Thompson: Scenes without words are bliss to do. Reacting scenes are wonderful to do, not because one is frightened of words or learning words or using words. Of course not! But just because you’re not so active somehow. It’s not even that you’re passive, but you’re just responding. You’re talking about the scene at the end, right? We didn’t know how to do that quite right because (my character) is having a huge reaction. I mean, huge. It’s like an elemental reaction she’s never had before in her life. The thing that made it work was the clip from “Mary Poppins.” That’s what did it. So that’s what I was responding to. That was nice.

P.L. Travers (Emma Thompson), left; Walt Disney (Tom Hanks), right, in Disney's "Saving Mr. Banks." ©Disney Enterprises. CR: Francois Duhamel.

P.L. Travers (Emma Thompson), left; Walt Disney (Tom Hanks), right, in Disney’s “Saving Mr. Banks.” ©Disney Enterprises. CR: Francois Duhamel.

Q: Is there a possibility of another “Nanny McPhee” movie?

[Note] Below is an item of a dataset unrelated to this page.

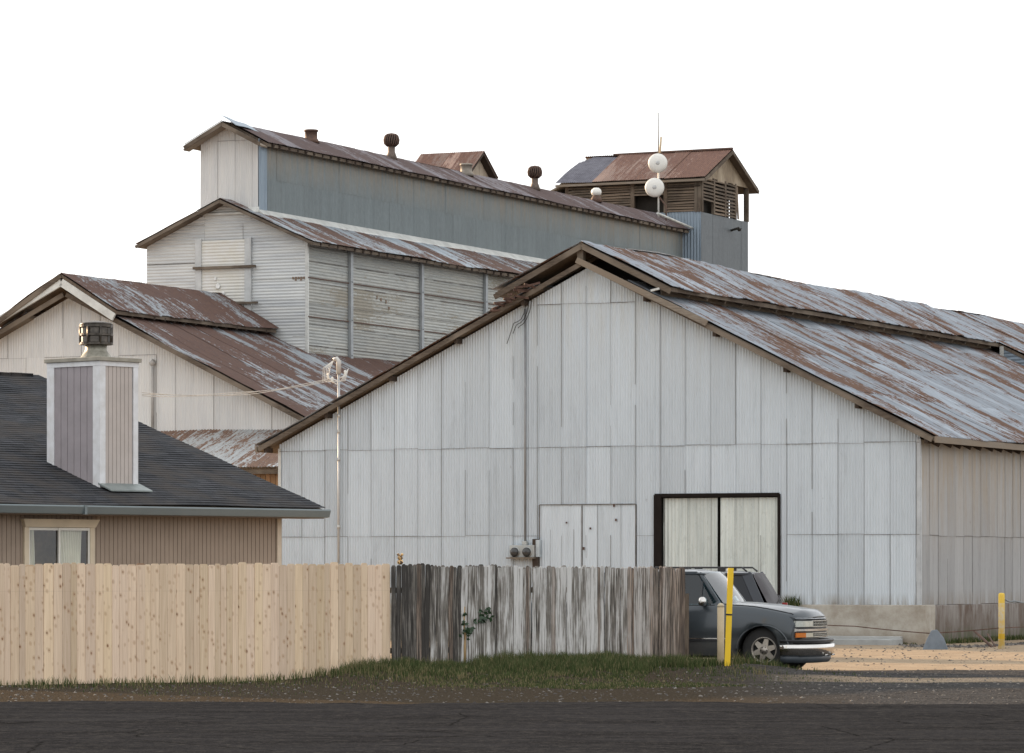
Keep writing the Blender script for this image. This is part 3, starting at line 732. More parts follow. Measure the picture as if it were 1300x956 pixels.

Thompson: A second one? (She clears throat dramatically). We had a lovely time making it, and it went down very well in my country. But when we came here and we did what we’re doing now, which is sort of a big old two-week tour of the United States, it was just wonderful because I had never been to so many states before and everybody was very enthusiastic. The film played beautifully (in preview screenings) so when I got to the end of the tour, I was pretty tired. I was in New York packing my bags to go home when, literally, the phone rang. I said, “Oh, hello. How’s it going?” This was opening weekend. “Well, uh…” I said, “What? What?” “Well, it’s, you know, the box office, it’s not as good as we wanted it to be.” I said, “Okay. What do you mean?” “We projected that it would take $14 million, and it only took $9.7 (million).” I don’t understand what that means so I go, “Gosh, $9.7 million? That seems like quite a lot of money, really. But, anyway, you seem to be suicidal.” So I better take that as evidence that there won’t be another one. And that’s how it works. It doesn’t matter how good the movie is. What matters is what it takes during the opening weekend. It’s slightly distressing sometimes.